Goal: Copy exactly the lines that run from the top of the listing to the line containing "COL = scene.collection", both ends included, and omit the pictures.

Begin Supplied information

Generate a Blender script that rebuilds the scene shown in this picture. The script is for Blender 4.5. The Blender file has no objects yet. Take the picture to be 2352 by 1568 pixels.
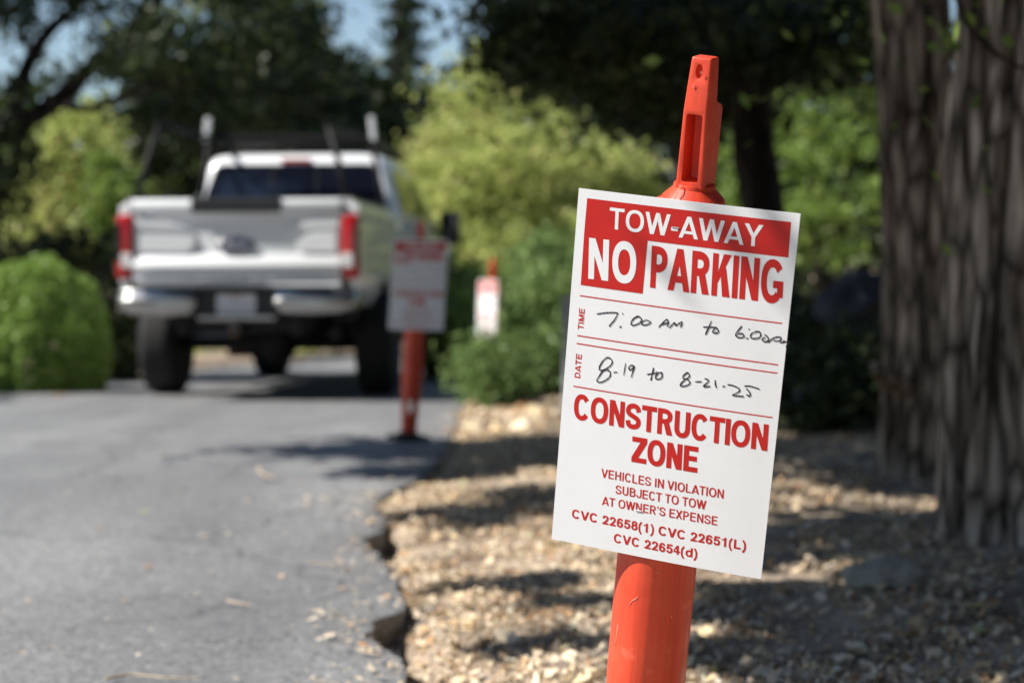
import bpy, bmesh, math, random
import numpy as np
from mathutils import Vector, Matrix, noise, geometry
R = math.radians
rng = np.random.default_rng(7)
random.seed(7)
scene = bpy.context.scene
COL = scene.collection

# ------------------------------------------------------------------ camera, sky, sun, exposure
CAM_H = 0.77
PITCH = R(1.13)
F = 70.0 / 36.0 * 2352.0          # focal length in units of a 2352-wide picture
cam_d = bpy.data.cameras.new("camera")
cam = bpy.data.objects.new("camera", cam_d)
COL.objects.link(cam)
cam.location = (0, 0, CAM_H)
cam.rotation_euler = (math.pi / 2 - PITCH, 0, 0)
cam_d.lens = 70
cam_d.sensor_width = 36
cam_d.clip_start = 0.05
cam_d.clip_end = 1000
cam_d.dof.use_dof = True
cam_d.dof.focus_distance = 2.44
cam_d.dof.aperture_fstop = 4.2
scene.camera = cam

SUN_EL, SUN_BACK = R(46), R(9)   # elevation; how far the sun stands behind the camera's left shoulder
sun_dir = Vector((-math.cos(SUN_EL) * math.cos(SUN_BACK), -math.cos(SUN_EL) * math.sin(SUN_BACK), math.sin(SUN_EL)))
world = bpy.data.worlds.new("World")
scene.world = world
world.use_nodes = True
wn, wl = world.node_tree.nodes, world.node_tree.links
wn.clear()
sky = wn.new("ShaderNodeTexSky")
sky.sky_type = 'NISHITA'
sky.sun_disc = False
sky.sun_elevation = SUN_EL
sky.sun_rotation = math.atan2(sun_dir.x, sun_dir.y)
sky.air_density = 1.0
sky.ozone_density = 1.6
sky.dust_density = 0.25
bg = wn.new("ShaderNodeBackground")
bg.inputs[1].default_value = 0.072
wo = wn.new("ShaderNodeOutputWorld")
wl.new(sky.outputs[0], bg.inputs[0])
wl.new(bg.outputs[0], wo.inputs[0])

sd = bpy.data.lights.new("sun", 'SUN')
sd.energy = 5.0
sd.angle = R(0.5)
sd.color = (1.0, 0.95, 0.87)
sun = bpy.data.objects.new("sun", sd)
COL.objects.link(sun)
sun.location = (-20, -6, 20)
sun.rotation_euler = sun_dir.to_track_quat('Z', 'Y').to_euler()

scene.view_settings.view_transform = 'Standard'
scene.view_settings.look = 'None'
scene.view_settings.exposure = 0.82
scene.view_settings.gamma = 1
scene.view_settings.use_curve_mapping = False
scene.render.engine = 'CYCLES'
scene.cycles.use_denoising = True
scene.cycles.max_bounces = 6
scene.cycles.diffuse_bounces = 3
scene.cycles.transmission_bounces = 4
scene.cycles.transparent_max_bounces = 8

CAM_M = np.array(cam.rotation_euler.to_matrix())
CAM_P = np.array(cam.location)


def cam2world(c):                  # camera frame: x right, y down, z forward
    return CAM_M @ np.array((c[0], -c[1], -c[2])) + CAM_P


def at(x, y, d):                   # the world point seen at (x, y) of a 2352 x 1568 picture, d metres deep
    return Vector(cam2world(((x - 1176) / F * d, (y - 784) / F * d, d)))


def on_ground(x, y, z=0.0):
    r = np.array(at(x, y, 1.0)) - CAM_P
    t = (z - CAM_P[2]) / r[2]
    return Vector(CAM_P + r * t)


# ------------------------------------------------------------------ materials
def new_mat(name):
    m = bpy.data.materials.new(name)
    m.use_nodes = True
    nt = m.node_tree
    nt.nodes.clear()
    out = nt.nodes.new("ShaderNodeOutputMaterial")
    return m, nt.nodes, nt.links, out


def ramp(n, stops):
    r = n.new("ShaderNodeValToRGB")
    e = r.color_ramp.elements
    while len(e) < len(stops):
        e.new(0.5)
    for i, (p, c) in enumerate(stops):
        e[i].position = p
        e[i].color = (*c, 1) if len(c) == 3 else c
    return r


def simple(name, col, rough=0.5, metal=0.0, var=0.06, scale=8.0, bump=0.0, bscale=60.0, spec=0.5, coat=0.0):
    m, n, l, out = new_mat(name)
    b = n.new("ShaderNodeBsdfPrincipled")
    tc = n.new("ShaderNodeTexCoord")
    nz = n.new("ShaderNodeTexNoise")
    nz.inputs['Scale'].default_value = scale
    nz.inputs['Detail'].default_value = 6
    l.new(tc.outputs['Object'], nz.inputs['Vector'])
    lo = tuple(c * (1 - var) for c in col)
    hi = tuple(min(1, c * (1 + var)) for c in col)
    rp = ramp(n, [(0.3, lo), (0.7, hi)])
    l.new(nz.outputs['Fac'], rp.inputs[0])
    l.new(rp.outputs[0], b.inputs['Base Color'])
    b.inputs['Roughness'].default_value = rough
    b.inputs['Metallic'].default_value = metal
    b.inputs['Specular IOR Level'].default_value = spec
    b.inputs['Coat Weight'].default_value = coat
    if bump:
        n2 = n.new("ShaderNodeTexNoise")
        n2.inputs['Scale'].default_value = bscale
        n2.inputs['Detail'].default_value = 4
        l.new(tc.outputs['Object'], n2.inputs['Vector'])
        bp = n.new("ShaderNodeBump")
        bp.inputs['Strength'].default_value = bump
        bp.inputs['Distance'].default_value = 0.01
        l.new(n2.outputs['Fac'], bp.inputs['Height'])
        l.new(bp.outputs[0], b.inputs['Normal'])
    l.new(b.outputs[0], out.inputs[0])
    return m


def leaf_mat(name, cols, trans=0.35, rough=0.5, spec=0.4):
    """Leaves: each leaf (loose island) picks its own colour; light passes through."""
    m, n, l, out = new_mat(name)
    g = n.new("ShaderNodeNewGeometry")
    k = len(cols)
    rp = ramp(n, [(i / max(1, k - 1), c) for i, c in enumerate(cols)])
    ta = n.new("ShaderNodeAttribute")                  # each spray of leaves has its own tone, each leaf strays from it
    ta.attribute_name = "tone"
    mt = n.new("ShaderNodeMix")
    mt.inputs[0].default_value = .45
    l.new(ta.outputs['Fac'], mt.inputs[2])
    l.new(g.outputs['Random Per Island'], mt.inputs[3])
    l.new(mt.outputs[0], rp.inputs[0])
    b = n.new("ShaderNodeBsdfPrincipled")
    b.inputs['Roughness'].default_value = rough
    b.inputs['Specular IOR Level'].default_value = spec
    l.new(rp.outputs[0], b.inputs['Base Color'])
    if trans:
        t = n.new("ShaderNodeBsdfTranslucent")
        l.new(rp.outputs[0], t.inputs[0])
        mx = n.new("ShaderNodeMixShader")
        mx.inputs[0].default_value = trans
        l.new(b.outputs[0], mx.inputs[1])
        l.new(t.outputs[0], mx.inputs[2])
        l.new(mx.outputs[0], out.inputs[0])
    else:
        l.new(b.outputs[0], out.inputs[0])
    return m


# ------------------------------------------------------------------ objects
def tag(o, label=None, cat=None, group=None, kind=None):
    if label: o["label"] = label
    if cat: o["category"] = cat
    if group: o["group"] = group
    if kind: o["kind"] = kind
    return o


def thing(name, label, cat, loc=(0, 0, 0), rot=None, group=None):
    o = bpy.data.objects.new(name, None)
    o.empty_display_size = 0.1
    COL.objects.link(o)
    o.location = loc
    if rot is not None:
        o.rotation_mode = 'QUATERNION'
        o.rotation_quaternion = rot
    return tag(o, label, cat, group)


def copy_tree(o, parent=None):
    c = o.copy()
    COL.objects.link(c)
    c.parent = parent
    for ch in list(o.children):
        copy_tree(ch, c)
    return c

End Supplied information

The reply:
Generate a Blender script that rebuilds the scene shown in this picture. The script is for Blender 4.5. The Blender file has no objects yet. Take the picture to be 2352 by 1568 pixels.
import bpy, bmesh, math, random
import numpy as np
from mathutils import Vector, Matrix, noise, geometry
R = math.radians
rng = np.random.default_rng(7)
random.seed(7)
scene = bpy.context.scene
COL = scene.collection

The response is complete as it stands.